Pond Waterfalls

Pond Waterfalls

How to build a Pond waterfall

A pond waterfall can add a very nice and peaceful touch to your garden. Having a balmy waterfall in your own backyard can be the most relaxing view on a stressful day. The happy babble of pure water over beautiful shiny rocks is a sight that most people cannot resist. The first step towards building a pond waterfall is to go and get some pictures of a real life waterfall. There are certain principles followed by natural waterfalls that can best be emulated when we have a picture of the real thing in front of us.

The first thing is to get the size of the pond waterfall in proportion. The pond waterfall you design should not be too big for your pond. Most people, in their zeal, tend to build too big with too much water. It is therefore better to have a clear view of what it is that you want to build. The topography, pipe size, pump size, pond size are some of the factors that will affect the design of your pond waterfall. Another common mistake made by people is to build too tall. A pond waterfall that is about two feet high will be visually more appealing than one that is four feet high, though the effect may not be quite so dramatic.
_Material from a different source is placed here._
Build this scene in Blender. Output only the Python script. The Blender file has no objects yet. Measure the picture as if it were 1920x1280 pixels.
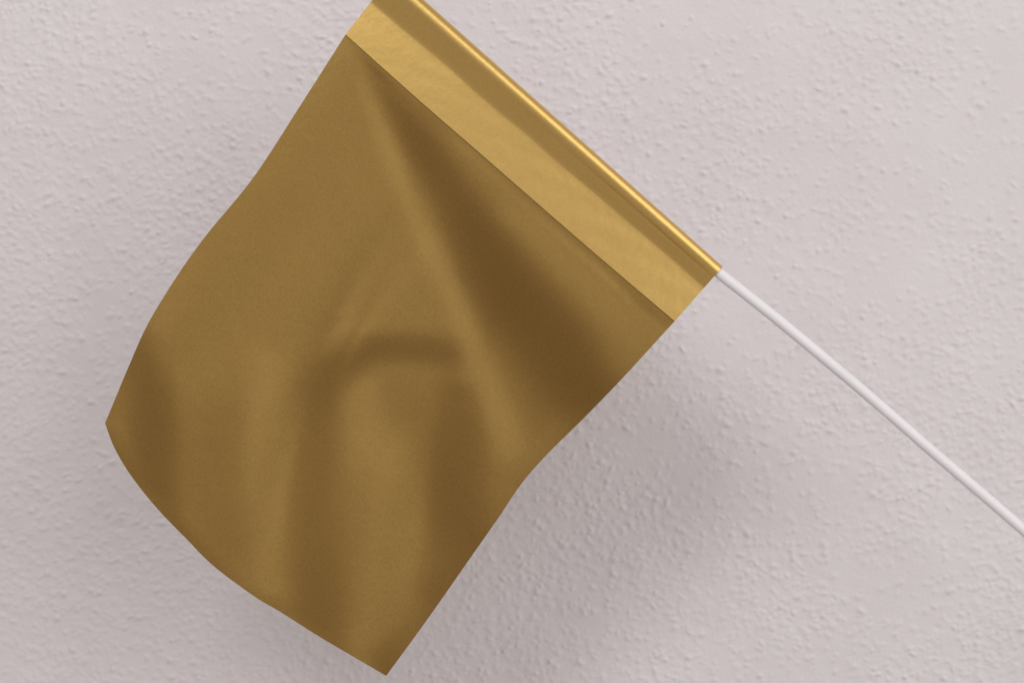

When building a pond waterfall, three factors need to be taken into consideration: the volume of water that will be flowing down, the distance that the water travels in its fall, and the place that the water is falling into. The sound made by the pond waterfall changes depending upon the medium on to which the water falls, Water falling into a shallow pool, water falling on rocks, or water flowing around rocks makes their own distinctive sounds. The height of the waterfall also dictates the volume of the sound made by the pond waterfall.

Most of the times a pond waterfall makes good use of elevation. A landscape designer may exploit a slope on the site or erect a berm (an artificial elevated area) to create the desired effect. When building your pond waterfall, lay a flexible liner on the ground. The liner lies behind the water from the top of the waterfall till the pond. It is held in place by using boulders. This is useful only if you are building large pond waterfalls.

Mostly people will need only a small and soothing pond waterfall. Pre-cast concrete forms that mimic a waterfall path is an expensive but useful alternative when you build a pond waterfall. Using natural rocks can be the cheapest alternative. About 25-35 rocks of various shapes and sizes; some of them quite large is what you will need. Flatter rocks are more useful as they are easier to balance. On a level building site, placing the pond waterfall 5-8 feet from the pond is a good design strategy.

A wide EPDM rubber liner can be used under the stream. This rubber liner will help to contain the splashing of the water as well as make allowances for the twists and turns in the course of the water in your pond waterfall. After putting the rubber liner in place, hide the sides with rocks and stones. Add the bigger boulders in such a way that water will flow around them. Try out various combinations to find out which one is the most visually appealing for your pond waterfall. Using black waterfall foam in order to direct the water over the stone is a good idea. This foam will expand quite a lot, so it should be used sparingly.

Building a dazzling pond waterfall of course requires some amount of patience and creativity. Staying close to nature by emulating some of her wonderful waterfalls is an easy way out. Once you get going, the pleasure of seeing the pond waterfall come alive in your hands will be satisfaction enough. Add to that the unceasing delight that clear flowing water can provide, and your pond waterfall will become the focal point of your garden.